I took a look at my beliefs and assumptions last night. I took ownership for my experience. I am responsible for my life and my experiences.
Tomorrow is my first co led webinar. Feeling the inner critic trying to hijack but they won’t succeed this time!
Day 20 ~ rest day
Can’t believe there’s only 1 more day left of this stack.
I’m feeling some “annoyance” today. I went to a cafe to meet someone. They were late. The owner told me they have herb and garlic cream cheese, but my order came with plain. I sent the bagel back and they said they only have plain. I asked why the owner said that they have 2 kinds of cream cheese, so they checked and said they have an herb and garlic spread. Um ok then. whatever!!!
The person who met up didn’t even stay long. I should have just went to the place I originally wanted to go to.
The conversation felt disconnected.
I am back home grounding myself.
1 more listening day and then wash out begins.
Attending my 1st cacao ceremony circle tonight.
Thank you so much for this loving post, it resonated just right!
DO YOU LIKE YOU?
That is an excellent question.
Day 21 | full loops of Seductress & SB
Someone thought I was like 20 the other day. This is the second time I’ve been told I look fairly young. I’m gonna be 37 on June 27.
I will be 56 four days later
Back in 2019 some woman at a park my Wife and I were at said we looked like someone’s sweet grandparents.
And how did that make you feel?
I don’t feel like a grandpa
Couple days into my wash out. I feel like I’m in recon city right now. It’s not bad or anything. It just feels like a lot of processing.
My dream world was effed up.
My ex fiancé was getting killed in front of me.
I had baby triplets with my ex bf who appeared very gaunt like. I was focused mostly on one of the babies. Stuff kept happening to the babies. I was worried they would die. It seemed like a death and rebirth themed dream world. I tossed and turned a bit. At one point of my dream I think one of my guides spoke to me and assisted me with realigning my skeletal system.
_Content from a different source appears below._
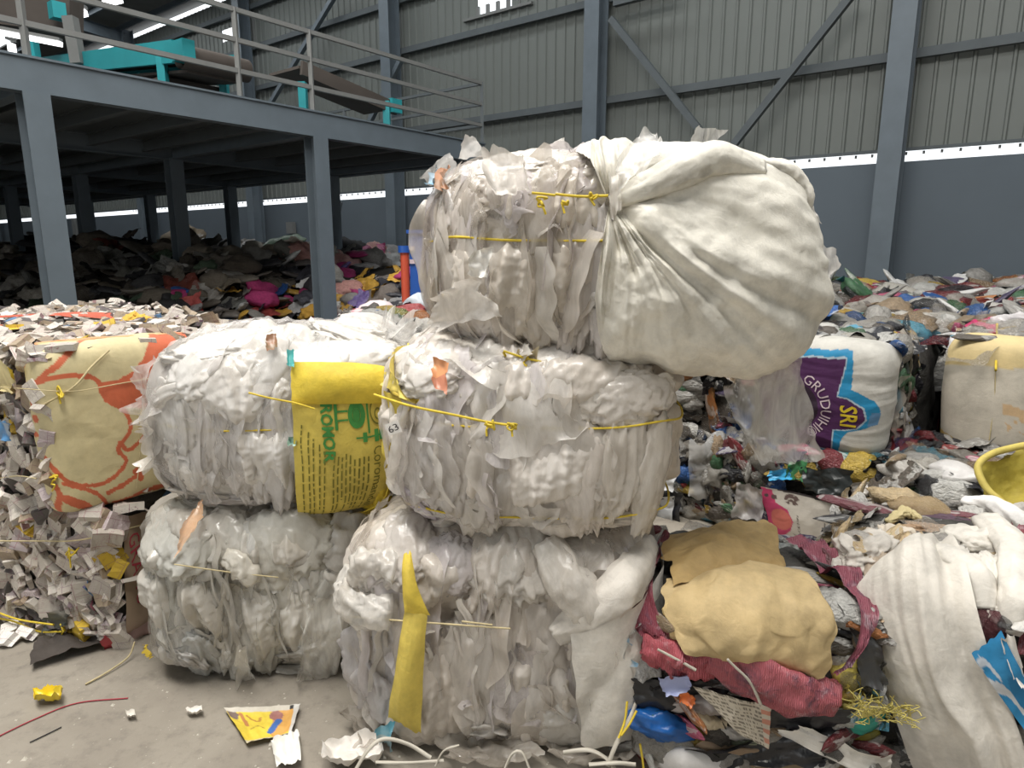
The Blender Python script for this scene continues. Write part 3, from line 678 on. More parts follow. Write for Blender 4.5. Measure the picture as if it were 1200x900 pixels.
    # mixed pieces pressed into the faces; faces: list of (axis, sign, count)
    def mixed(s, faces, size=(.05, .13), pal=None, kinds=None, strata=.5, proud=.5, keep=None):
        r = s.rng; kinds = kinds or [('crumpled_bag', 4), ('wrapper', 5), ('bag_fold', 5), ('film_scrap', 3), ('crushed_bottle', 1), ('film_wad', 2)]
        for ax, sg, cnt in faces:
            i, j = [(1, 2), (0, 2), (0, 1)][ax]
            # jittered rows so the pieces cover the face
            rows = max(1, int(round(math.sqrt(cnt * s.half[j] / s.half[i])))); cols = max(1, round(cnt / rows))
            for a in range(cols):
                for b_ in range(rows):
                    p = np.zeros(3); p[ax] = sg * s.half[ax]; p[i] = s.half[i] * ((a + r.uniform(.05, .95)) / cols * 2 - 1); p[j] = s.half[j] * ((b_ + r.uniform(.05, .95)) / rows * 2 - 1)
                    p = s.proj(p) if s.n < 30 else p
                    n = s.nrm(p)
                    if keep is not None and not keep(p): continue
                    kd = r.choices([k[0] for k in kinds], [k[1] for k in kinds])[0]; col, cn, _ = (pal or pick)(r)
                    kf = r.uniform(.7, 1.2); col = tuple(min(1, c * kf) for c in col)
                    along = V3(1, 0, r.gauss(0, .25)) if r.random() < strata else V3(r.gauss(0, 1), r.gauss(0, 1), r.gauss(0, 1))
                    if ax == 0 and r.random() < strata: along = V3(0, 1, r.gauss(0, .25))
                    jt = .28 if ax < 2 else .16; nn = n + V3(r.gauss(0, jt), r.gauss(0, jt), r.gauss(0, jt)); M = frame(nn, along)
                    sz = r.uniform(*size); fam = PIECES[kd][0]
                    S = {'wad': (sz, sz * r.uniform(.5, .9), sz * .5), 'sheet': (sz * 1.2, sz * r.uniform(.6, 1.), sz * .7), 'strip': (sz * 1.9, sz * .8, sz * .8), 'bottle': (sz * 1.3, sz * 1.1, sz * .9)}[fam]
                    zmax = s.half[2]
                    q = p + n * sz * .12 * proud + s.off; q[2] = max(q[2], sz * .35)
                    M = Matrix.Translation(Vector(q)) @ M @ Matrix.Diagonal((*S, 1))
                    link(kd, piece_mesh(kd, r), s.e, col, M)

def film_disp(seed, cinch=(), big=.045, pleat=.024, fine=.008):
    def d(P, n):
        s = seed * 31; w = P + .05 * np.stack([vnoise(P * 4 + seed, s + k) for k in range(3)], -1)
        side = 1 - n[:, 2] ** 2
        a = big * (np.abs(vnoise(w * 5.0 + seed, s + 4)) * 1.3 - .35) + big * .6 * vnoise(w * 2.6 + seed, s + 5)
        a = a + side * (pleat * 1.25 * facet(w * V3(15, 15, 1.5) + seed, s + 6) + pleat * .7 * facet(w * V3(34, 34, 3) + seed, s + 7) + pleat * .3 * facet(w * V3(70, 70, 8) + seed, s + 11))
        a = a + (1 - side) * (.02 * facet(w * 9 + seed, s + 8)) + fine * facet(w * V3(30, 30, 18), s + 9) + fine * .5 * facet(w * 60, s + 10)
        for zc in cinch: a = a - .035 * np.exp(-((P[:, 2] - zc) / .03) ** 2)
        return a
    return d
def core_disp(seed, amp=.03):
    return lambda P, n: amp * facet(P * 7 + seed, seed) + amp * .6 * facet(P * 15, seed + 1)

# text laid on a patch: size and place in patch units
def text_on(bale, ev, txt, u0, v0, hgt, mat, direction=(0, 1), asp=1., name='lettering', bold=0., arc=None, sx=1.):
    """direction: reading direction in patch (u, v); letters' up vector is that turned left on the printed side"""
    cu = bpy.data.curves.new('lettering', 'FONT'); cu.body = txt; cu.size = 1; cu.offset = bold; cu.resolution_u = 2
    ob = bpy.data.objects.new('lettering_src', cu); COL.objects.link(ob); dg = bpy.context.evaluated_depsgraph_get(); me = bpy.data.meshes.new_from_object(ob.evaluated_get(dg))
    v = np.zeros(len(me.vertices) * 3); me.vertices.foreach_get('co', v); v = v.reshape(-1, 3); fs = [tuple(p.vertices) for p in me.polygons]
    bpy.data.objects.remove(ob); bpy.data.curves.remove(cu); bpy.data.meshes.remove(me)
    x, y = v[:, 0] * hgt * sx, v[:, 1] * hgt
    if arc is not None:                                     # bend along a circle (centre, radius, start angle)
        (cx, cy), R, a0 = arc; th = a0 + x / R; uu = cx + (R + y) * np.cos(th) * asp; vv = cy + (R + y) * np.sin(th)
    else:
        dx, dy = direction; upx, upy = dy, -dx; uu = u0 + (x * dx + y * upx) * asp; vv = v0 + x * dy + y * upy
    P = ev(uu, vv); o = link(name, mesh(name, P, fs, mat, False), bale.last); return o
def bars_on(bale, ev, rects, mat, name='print_line', n=14):
    """thin printed bars: (u0, v0, u1, v1) joined into one print"""
    V, Fc = [], []
    for (a, b_, c, d) in rects:
        u, v = np.meshgrid(np.linspace(a, c, 2 if abs(c - a) < abs(d - b_) else n), np.linspace(b_, d, n if abs(c - a) < abs(d - b_) else 2)); P = ev(u, v)
        k = sum(len(x) for x in V); V.append(P.reshape(-1, 3)); Fc.append(gridf(u.shape[1], u.shape[0]) + k)
    return link(name, mesh(name, np.vstack(V), np.vstack(Fc), mat, False), bale.last)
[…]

I woke up before my alarm. Enjoyed my coffee. Got the kids off to school.
Went to yoga class. Had a beautiful chat with the teacher just before class began. Shared my cacao experience with her.
I cried a bit while flowing on the mat. I was much more present. Less racing thoughts. Deeper breathing. More opening.
I’ve been chatting with someone off Facebook dating. He seems wonderful in so many ways. My inner critic has been coming out around this. My beliefs stem fairly deeply about romantic relationships and marriage. My parents split twice. My mom never really moved on from that. I’m allowing myself to let these limiting beliefs and stories go. Time to let ‘em die!!!
It’s easier to let shit go. I’m not bypassing the healing though.
I’ve been rearranging my whole house. Getting rid of stuff. Moved the girls into one bedroom and my son back in his old bedroom. Playroom set up in basement. Big space for my music stuff. More room for activities to take place!
Woohoo
“Forgiveness is, in fact, experiencing in imagination the revised version of the day, experiencing in imagination what you wish you had experienced in the flesh. Every time one really forgives - that is, every time one relives the event as it should have been lived - one is born again.”